Outbox Table Pruning

The outbox table will grow indefinitely if not maintained. A simple DELETE FROM outbox WHERE created_at < NOW() - INTERVAL '7 days' can cause significant database load and locking, especially on a high-throughput table.

Advanced Pruning Strategies:

    -- Loop this command until it returns 0
    DELETE FROM outbox WHERE id IN (
      SELECT id FROM outbox
      WHERE created_at < NOW() - INTERVAL '7 days'
      LIMIT 1000
    );

-- Example of a partitioned outbox table
CREATE TABLE outbox (
    -- ... columns ...
    created_at TIMESTAMPTZ NOT NULL
) PARTITION BY RANGE (created_at);

CREATE TABLE outbox_2023_w48 PARTITION OF outbox
FOR VALUES FROM ('2023-11-27') TO ('2023-12-04');

-- Pruning is as simple as:
DROP TABLE outbox_2023_w48;

Conclusion: Building for Resilience

The Transactional Outbox pattern, powered by Debezium's Change Data Capture, is not the simplest way to communicate between microservices, but it is one of the most correct and resilient. It solves the fundamental problem of atomicity in distributed systems that plagues naive approaches like dual writes.

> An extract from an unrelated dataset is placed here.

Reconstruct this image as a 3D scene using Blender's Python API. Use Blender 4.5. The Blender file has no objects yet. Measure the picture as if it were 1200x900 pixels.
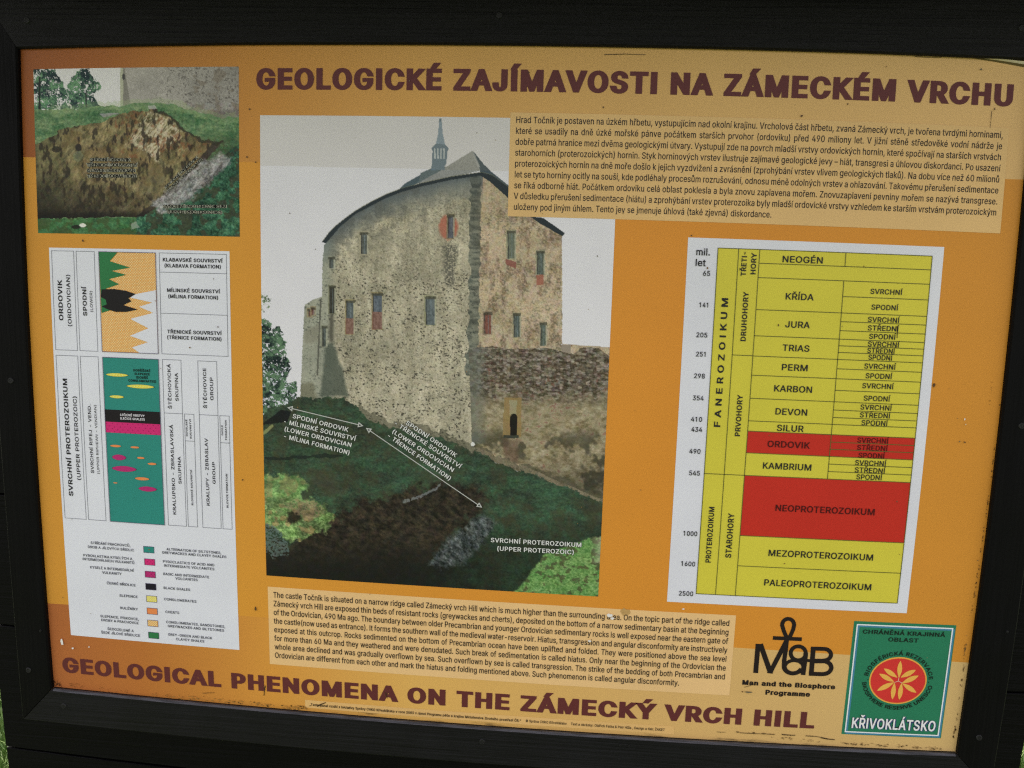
import bpy, math, random
import numpy as np
from mathutils import Vector, Matrix
from mathutils.geometry import delaunay_2d_cdt

random.seed(7)
scene = bpy.context.scene
COL = scene.collection

# ---------------------------------------------------------------- camera
# Board frame: x to the right, y down, z away from the viewer, unit S metres, origin near the
# middle of the printed sheet, whose face is the plane z = 0.  The board stands upright.
S = 1.122
HB = 1.38                                   # height of the board frame's origin above the ground
RX, RY, RZ = 0.1602974875, 0.0903080511, 0.0276525550
T = np.array([-0.0033210887, 0.0051912130, 1.0])
F1, K1 = 1102.556, -0.0872676               # focal length in photo pixels, and the lens's barrel distortion

def rot(a, b, c):
    ca, sa = math.cos(a), math.sin(a); X = np.array([[1, 0, 0], [0, ca, -sa], [0, sa, ca]])
    cb, sb = math.cos(b), math.sin(b); Y = np.array([[cb, 0, sb], [0, 1, 0], [-sb, 0, cb]])
    cc, sc = math.cos(c), math.sin(c); Z = np.array([[cc, -sc, 0], [sc, cc, 0], [0, 0, 1]])
    return X @ Y @ Z
RM = rot(RX, RY, RZ)
CAMB = -RM.T @ T

def b2w_dir(v): return Vector((v[0], v[2], -v[1]))
cam = bpy.data.cameras.new('camera')
cam.sensor_width = 36.0
cam.lens = 36.0 * F1 / 1200.0
cam.clip_start = 0.01; cam.clip_end = 2000
camo = bpy.data.objects.new('camera', cam); COL.objects.link(camo)
r, u, b = b2w_dir(RM[0]), b2w_dir(-RM[1]), b2w_dir(-RM[2])
loc = Vector((CAMB[0] * S, CAMB[2] * S, HB - CAMB[1] * S))
camo.matrix_world = Matrix(((r.x, u.x, b.x, loc.x), (r.y, u.y, b.y, loc.y), (r.z, u.z, b.z, loc.z), (0, 0, 0, 1)))
scene.camera = camo

# ---------------------------------------------------------------- daylight: the board's face is in shade, sun behind it
SUN_EL, SUN_AZ = math.radians(52), math.radians(-28)     # azimuth from +Y (behind the board) towards +X
world = bpy.data.worlds.new('World'); scene.world = world; world.use_nodes = True
nt = world.node_tree
bg = nt.nodes['Background']
sky = nt.nodes.new('ShaderNodeTexSky'); sky.sky_type = 'NISHITA'; sky.sun_disc = False
sky.sun_elevation = SUN_EL; sky.sun_rotation = SUN_AZ
sky.air_density = 1.0; sky.dust_density = 3.0; sky.ozone_density = 1.0
hs = nt.nodes.new('ShaderNodeHueSaturation'); hs.inputs['Saturation'].default_value = 0.35      # thin high cloud whitens the sky
tn = nt.nodes.new('ShaderNodeMix'); tn.data_type = 'RGBA'; tn.blend_type = 'MULTIPLY'; tn.inputs[0].default_value = 1.0; tn.inputs[7].default_value = (1.15, 1.035, 1.0, 1)
nt.links.new(sky.outputs[0], hs.inputs['Color']); nt.links.new(hs.outputs[0], tn.inputs[6]); nt.links.new(tn.outputs[2], bg.inputs[0]); bg.inputs[1].default_value = 0.15
sl = bpy.data.lights.new('sun', 'SUN'); sl.energy = 3.0; sl.angle = math.radians(0.5); sl.color = (1.0, 0.95, 0.87)
so = bpy.data.objects.new('sun', sl); COL.objects.link(so)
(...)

By leveraging database transactions for consistency and a transaction log tailing for reliable, asynchronous propagation, you build a system that is loosely coupled and resilient to the transient failures inherent in a distributed environment. When combined with advanced practices like schema registries for evolution, idempotent consumers for safety, DLQs for poison pill handling, and proper operational maintenance, this pattern becomes a cornerstone of a robust, scalable, and production-ready microservices architecture.